Adobeture
I was unsurprised by Adobe’s Omniture acquisition.
Until I saw the price they paid.
Adobe is sitting on stacks of cash. As is routine with tech companies, cash fat firms buy other outfits during recessions when acquisition prices are normally lower. Omniture was not suffering, so Adobe’s $1.8B buy may be the right price to pay for this strategic move. I asked my acquaintances in both Adobe and Omniture about this … and they wisely said nothing, forwarding me links to official press releases.
I obviously need sneakier friends.
The stock market didn’t think it was a good short-term move. Despite beating the street’s estimates on quarterly earnings, Adobe shares dropped more than 6% on the announcement. Perhaps short-term selling of Adobe stock is warranted because their software sales revenues continue to suffer during the recession. But in the long term Omniture’s less volatile SaaS revenue streams will compliment and amplify Adobe’s Wall Street value.

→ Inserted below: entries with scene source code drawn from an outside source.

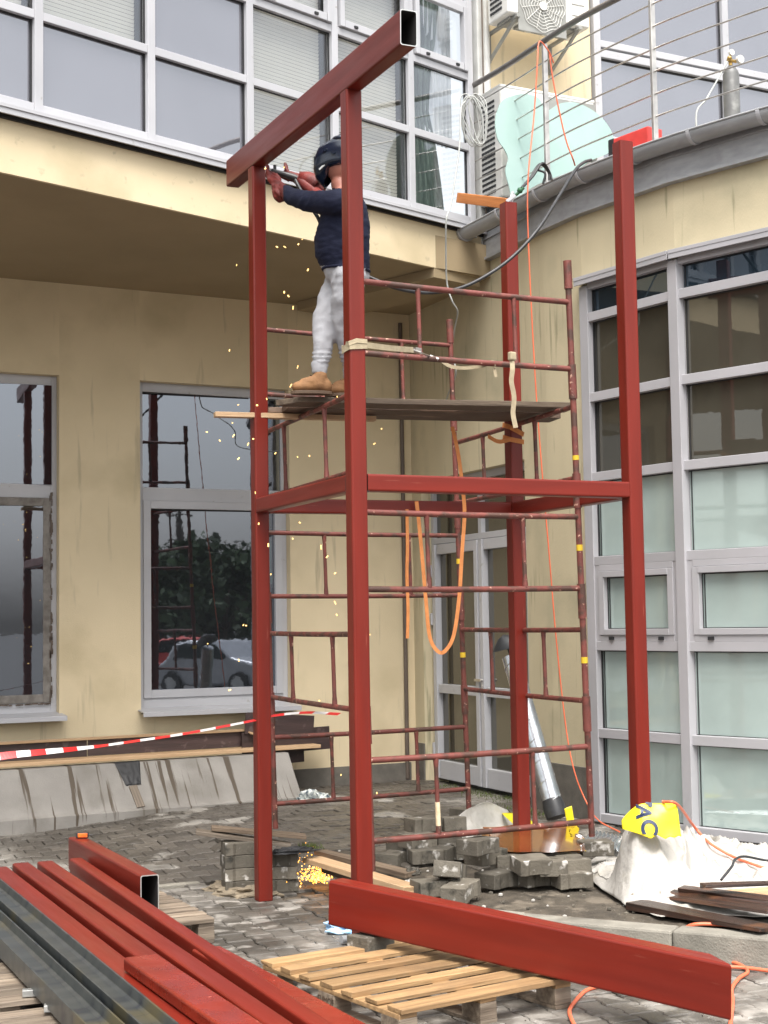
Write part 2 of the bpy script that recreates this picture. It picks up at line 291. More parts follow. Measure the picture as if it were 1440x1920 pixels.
def thing(name, label, cat, loc=(0, 0, 0), group=None):
    o = bpy.data.objects.new(name, None); COL.objects.link(o); o.location = [float(a) for a in loc]; o['_o'] = [float(a) for a in loc]; o.empty_display_size = .1
    return tag(o, label, cat, group)
def kids(o): return [c for c in COL.objects if c.parent == o]
def copy_tree(o, parent=None):
    c = o.copy(); COL.objects.link(c)
    if parent is not None: c.parent = parent
    for ch in kids(o): copy_tree(ch, c)
    return c
def bez(P, n=24):
    """smooth curve through points (Catmull-Rom)"""
    P = np.array(P, float); k = len(P); out = []; Q = np.vstack([2*P[0]-P[1], P, 2*P[-1]-P[-2]])
    for i in range(k-1):
        a, b, c, d = Q[i:i+4]; m = max(3, n//(k-1))
        for j in range(m):
            t = j/m; out.append(.5*((2*b)+(-a+c)*t+(2*a-5*b+4*c-d)*t*t+(-a+3*b-3*c+d)*t**3))
    out.append(P[-1]); return np.array(out)
def rotz(a): return np.array([[math.cos(a), -math.sin(a), 0], [math.sin(a), math.cos(a), 0], [0, 0, 1]])
def eul(x, y, z): return np.array(Matrix.Rotation(z, 3, 'Z') @ Matrix.Rotation(y, 3, 'Y') @ Matrix.Rotation(x, 3, 'X'))
# ------------------------------------------------------------------ ground
KP = np.array([(8.6, 2.0), (6.6, 4.63), (5.45, 6.18), (4.69, 7.24), (4.48, 7.62), (4.45, 8.6), (4.62, 9.5), (4.66, 10.0), (4.2, 10.36)])
def kx(y): return float(np.interp(y, KP[:, 1], KP[:, 0]))
def terr(x, y): return y > 10.3 if x < 3.9 else (x > kx(y) if y < 10.3 else True)
def ht(x, y):
    a = .15+max(0, y-7)*.012; b = max(0, y-10.3)*.048; t = min(1, max(0, (x-2.9)/2.2)); t = t*t*(3-2*t)*(1 if x > 4.3 else min(1, max(0, (y-10.2)/1.5)))
    return b*(1-t)+a*t
def gh(x, y): return ht(x, y) if terr(x, y) else 0.0
def flatsheet(name, x0, x1, y0, y1, z, m, n=1):
    b = MB(); b.sheet(lambda u, v: (x0+(x1-x0)*u, y0+(y1-y0)*v, z), n, n, smooth=False); o = b.build(name, m); return tag(o, kind='structure')
flatsheet('ground', -300, 300, -300, 300, -.045, ASPH)
flatsheet('bedding_sand', -3, 10, 2.5, 13.6, -.022, SOIL, 4)
def pavers(name, m, inside, hf, ang, org, x0, x1, y0, y1, drop=.004, skip=0):
    a, W_, w_ = .1, .165, .135; g = .0028
    half = [(-W_/2, -a), (-W_/2, -.06), (-w_/2, -.04), (-w_/2, .04), (-W_/2, .06), (-W_/2, a)]
    out = np.array([(x+g, y+(g if y == -a else -g if y == a else 0)) for x, y in half]+[(-x-g, y+(g if y == -a else -g if y == a else 0)) for x, y in half[::-1]])
    inn = out*np.array([(W_-.016)/W_, (2*a-.014)/(2*a)]); n = 12; p = (W_+w_)/2; V = []; F = []; RN = []; c = 0
    R2 = np.array([[math.cos(ang), -math.sin(ang)], [math.sin(ang), math.cos(ang)]])
    K = int(14/p)
    for i in range(-K, K):
        for j in range(-70, 71):
            q = R2@np.array([i*p, j*2*a+(a if i % 2 else 0)])+np.array(org)
            if not (x0 < q[0] < x1 and y0 < q[1] < y1) or not inside(*q) or random.random() < skip: continue
            z = hf(*q)+random.uniform(-drop, drop); tx, ty = random.gauss(0, .006), random.gauss(0, .006); r = random.random(); tx += (hf(q[0]+.05, q[1])-hf(q[0]-.05, q[1]))*10; ty += (hf(q[0], q[1]+.05)-hf(q[0], q[1]-.05))*10
            for pts, dz in ((out, -.05), (out, -.006), (inn, 0)):
                for x, y in pts:
                    w = R2@np.array([x, y])+q; V.append((w[0], w[1], z+dz+(w[0]-q[0])*tx+(w[1]-q[1])*ty)); RN.append(r)
            for k in range(n):
                l = (k+1) % n; F.append([c+k, c+n+k, c+n+l, c+l]); F.append([c+n+k, c+2*n+k, c+2*n+l, c+n+l])
            F.append([c+2*n+k for k in range(n)][::-1]); c += 3*n
    b = MB(); b.add(V, F, lc=V); b.RN = [np.array(RN)]; o = b.build(name, m)
    return tag(o, kind='structure')
pavers('paving', PAVE, lambda x, y: (not terr(x-.12, y)) and y < 10.22 and not (4.02 < x < 4.35 and 9.40 < y < 9.62) and not (4.28 < x < 4.44 and 8.35 < y < 8.62) , lambda x, y: 0, rad(-4), (3, 8), -1.5, 8.5, 3.0, 10.3)
def soilzone(x, y):
    if y > 10.3: return False
    if y > 9.2: return x-kx(y) < .3
    d = x-kx(y); return d < (.95 if y < 7.4 else .8) or (4.3 < x < 6.2 and 7.4 < y < 8.6)
pavers('upper_paving', PAVED, lambda x, y: terr(x, y) and not soilzone(x, y) and y < 13.5 and x < 7.6, ht, rad(86), (3, 11), -3, 7.5, 3.0, 13.55, drop=.006)
b = MB(); NX, NY = 120, 100
def tz(u, v):
    x = -3+11.5*u; y = 3+10.7*v
    if not terr(x-.10, y): return (x, y, -.10)
    e = random.uniform(-.008, .008) if soilzone(x, y) else 0
    return (x, y, ht(x, y)-(.012 if soilzone(x, y) else .03)+e)
b.sheet(tz, NX, NY, smooth=True); tag(b.build('upper_ground', SOIL), kind='structure')
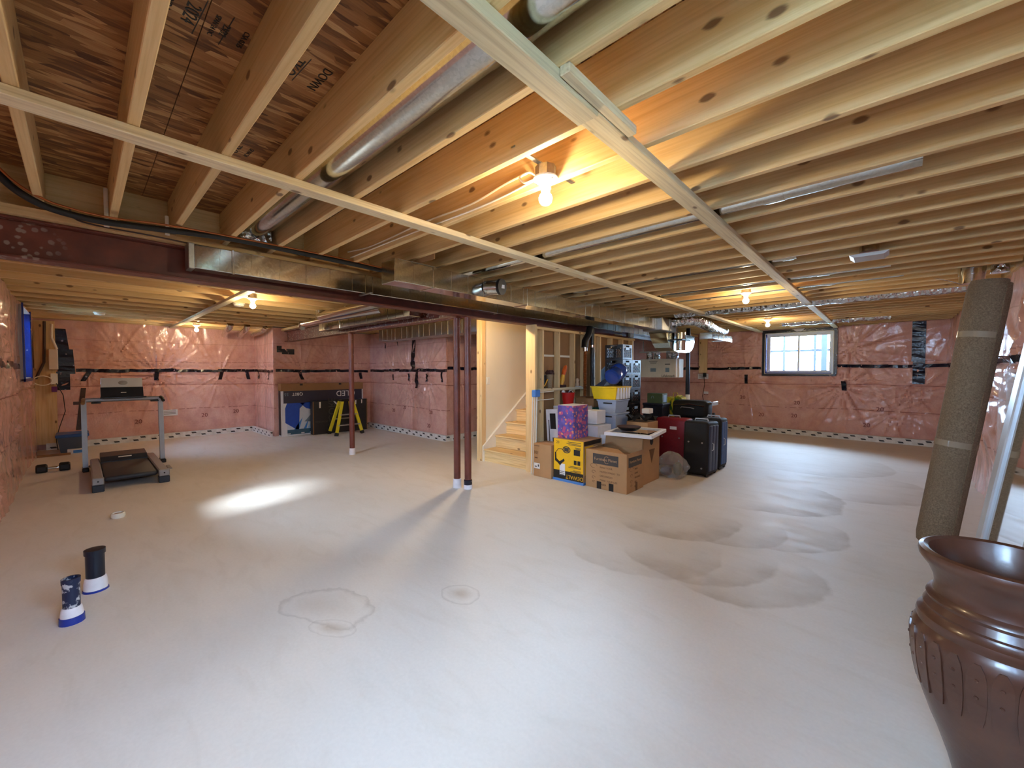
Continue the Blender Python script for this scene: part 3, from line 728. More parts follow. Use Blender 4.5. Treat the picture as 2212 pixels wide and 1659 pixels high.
# printed stamps on the subfloor underside
for (x, y, s_, sz) in ((-1.74, .28, '2024', .055), (-1.74, .325, '________', .05), (-1.74, .345, 'SPAN 24 OC', .022), (-1.74, .375, '23/32', .03), (-1.74, .40, '_______', .05), (-1.74, .43, 'CSA 0325', .025), (-1.74, .222, 'EXP 1', .03), (-1.74, .60, 'TKO', .06), (-1.74, .65, '_______', .05), (-1.74, .70, 'DOWN', .05), (-2.6, .60, 'TKO', .05), (-2.6, .66, 'SPAN 24', .03)):
    text(s_, sz, (x, y, ZT - .001), (-1, -.06, 0), (-.06, 1, 0), M['black_print'], ce, 'stamp')

# ---- steel beams and posts
def ibeam(name, label, axis, c, a0, a1, z0, z1, w):
    t = thing(name, label, 'beam', (c, a0, z0) if axis == 'y' else (a0, c, z0)); tf = .014
    pr = lambda u0, u1, v0, v1: B(u0, u1, a0, a1, v0, v1, .002) if axis == 'y' else B(a0, a1, u0, u1, v0, v1, .002)
    pr(c - w / 2, c + w / 2, z0, z0 + tf).build('bottom_flange', M['beam'], t)
    pr(c - w / 2, c + w / 2, z1 - tf, z1).build('top_flange', M['beam'], t)
    pr(c - .005, c + .005, z0 + tf, z1 - tf).build('web', M['beam'], t)
    return t
ibeam('steel_beam', 'long red-brown steel beam running above the twin posts, scuffed at its left end', 'y', -3.80, -.55, 11.0, 2.098, 2.335, .14)
ibeam('steel_beam', 'shorter red-brown steel beam carried by the single post near the stepladder', 'x', 3.20, -11.2, -3.875, 2.098, 2.335, .14)
def post(x, y, wrap, label, r=.042):
    t = thing('steel_post', label, 'post', (x, y, 0))
    MB().cyl((x, y, .10), (x, y, 2.086), r, n=24).build('shaft', M['post'], t, smooth=True)
    B(x - .055, x + .055, y - .055, y + .055, 2.084, 2.097, .002).build('cap_plate', M['post'], t)
    MB().lathe([(r + .012, 0), (r + .012, .05), (r + .006, .052)], (x, y, 0), 24).build('base_wrap', M['wrap_white'], t, smooth=True)
    MB().lathe([(r + .009, .05), (r + .009, .105), (r + .002, .112)], (x, y, 0), 24).build('sleeve_tape', M[wrap], t, smooth=True)
tape_navy = M['tape_blue']
post(-3.875, 3.16, 'wrap_white', 'left one of the twin red-brown steel posts, with a white foot wrap')
post(-3.735, 3.215, 'tape', 'right one of the twin red-brown steel posts, with a blue taped foot')
post(-6.75, 3.185, 'wrap_white', 'single red-brown steel post beside the yellow stepladder')

# ---- stair wall and staircase
ws = tag(B(-4.86, -4.745, 4.45, 8.6, 0, 2.62).build('wall_stair', M['drywall']), 'cream painted wall beside the stairs', None, None, 'structure')
for k in range(2): B(-4.845 + k * .062, -4.785 + k * .062, 4.36, 4.448, 0, 2.33, .003).build('jamb_stud', M['stud'], ws)
B(-4.744, -4.736, 4.475, 4.555, 1.225, 1.345, .003).build('switch_plate', M['porcelain'], ws)
B(-4.737, -4.729, 4.497, 4.533, 1.25, 1.32, .001).build('rocker_switch', M['white_trim'], ws)
tag(B(-4.86, -3.745, 7.45, 7.6, 0, 2.62).build('wall_landing', M['drywall']), 'cream painted wall at the top end of the stairs', None, None, 'structure')
st = thing('staircase', 'unfinished pine stairs rising beside the cream wall', 'staircase', (-4.25, 4.4, 0))
RISE, RUN = .195, .252
for k in range(11):
    y = 4.40 + k * RUN; z = RISE * (k + 1)
    B(-4.70, -3.765, y, y + .019, RISE * k, z - .026, .002).build('riser', M['tread'], st)
    B(-4.70, -3.765, y - .03, y + RUN + .001, z - .026, z, .008).build('tread', M['tread'], st)
sk = [(4.37, 0), (4.37, .24), (4.37 + RUN * 10.6, .24 + RISE * 10.6), (4.37 + RUN * 10.6, RISE * 10.6 - .12), (4.52, 0)]
MB().prism(sk, 'x', -4.742, -4.70).build('skirt_board', M['white_trim'], st)
B(-3.765, -3.745, 4.37, 4.40, 0, .26).build('side_trim', M['white_trim'], st)
wst = tag(B(-3.742, -3.725, 4.40, 7.45, 0, 2.09).build('wall_stud', M['drywall_back']), 'open pine stud wall beside the stairs with brown drywall backing', None, None, 'structure')
def stud(y0, y1, z0=.04, z1=2.03, x0=-3.718, x1=-3.628, mt='stud'): return B(x0, x1, y0, y1, z0, z1, .003).build('stud', M[mt], wst)
B(-3.775, -3.60, 4.335, 4.373, 0, 2.09, .003).build('end_stud', M['stud'], wst); B(-3.72, -3.625, 4.374, 4.42, .04, 2.03, .003).build('end_stud', M['stud'], wst)
for y in (4.55, 4.94, 5.345, 5.65, 5.95, 6.13, 6.53, 6.93, 7.33): stud(y - .019, y + .019)
B(-3.718, -3.628, 4.42, 7.42, 0, .038, .003).build('sole_plate', M['joist_y'], wst); B(-3.718, -3.628, 4.38, 7.42, 2.032, 2.07, .003).build('top_plate', M['joist_y'], wst)
B(-3.715, -3.60, 4.45, 5.63, 1.150, 1.188, .003).build('fire_block', M['strap'], wst)
for y0, y1 in ((4.57, 4.92), (4.96, 5.325)): B(-3.7245, -3.71, y0, y1, 1.655, 1.685).build('drywall_seam', M['white_trim'], wst)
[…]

This is a marriage that should have happened long ago. The enterprise value of analytics is undeniable. It is also an integration nightmare, with many sloppy and incompatible ways of extracting traffic data and many forms of user interaction that are not (yet) measurable at all. Merging the lead source of web creativity with serious business analytic capabilities will soon enough offer a seamless and automatic integration of the two.
Automatic is the key word.
Adobe tools will soon make web analytics a de facto reality. Web engineers and content creators will invisibly have analytics hooks embedded in their work. When management decides to track web activity, all things being equal, they will buy analytic services from Adobeture because (duh) it is already enabled. Adobe is in effect turning every Dreamweaver, Creative Suite and Flash animator into an Omniture sales person.
The other strategic issue that the media missed is microanalytics. Omniture has always been impatient with the state of analytics, venturing from web into mobile and into very tiny parts of the web experience. This is where Adobe will leverage Omniture in a way Omniture could not risk doing it alone. Adobe will be able to generate analytics tags within all Adobe web elements. AJAX calls, Flash files, Cold Fusion back-ends, PDF files. The richness and lower level of detail that will soon be available to marketers will provide very precise insights into web behavior.
This has interesting implications for the market. First, Adobe has by and large been the favored environment for creatively minded web workers and for many enterprises. Integrating Omniture doubles there strength therein. People will have to argue against management to not adopt Adobe for maintaining their web presence.
In turn this means few enterprises will opt for another analytics vendor. This puts great pressure on the few remaining players. Google will own the bottom of the analytics market and Adobe will own the top. WebTrends may get squeezed out completely.
Most important though is how in the long run this will affect marketing. Real-time analytics combined with authoring and host-side tools will allow for instantly aggregating and simultaneously individualizing visitor activity. Hypothesize for a moment that you can tell not only what web page a visitor viewed, but what Flash movie he watched, which part he rewound to, if he stopped watching before the call to action, and what lines in a PDF he copied to his clip board. This level of precision, especially if tied to real-time server-side functions, gives marketers more control over the user experience and better ability to guide them to a specific action.
I’ll wait for Adobe sock to settle, then I’m adding a few shares to my long-view portfolio.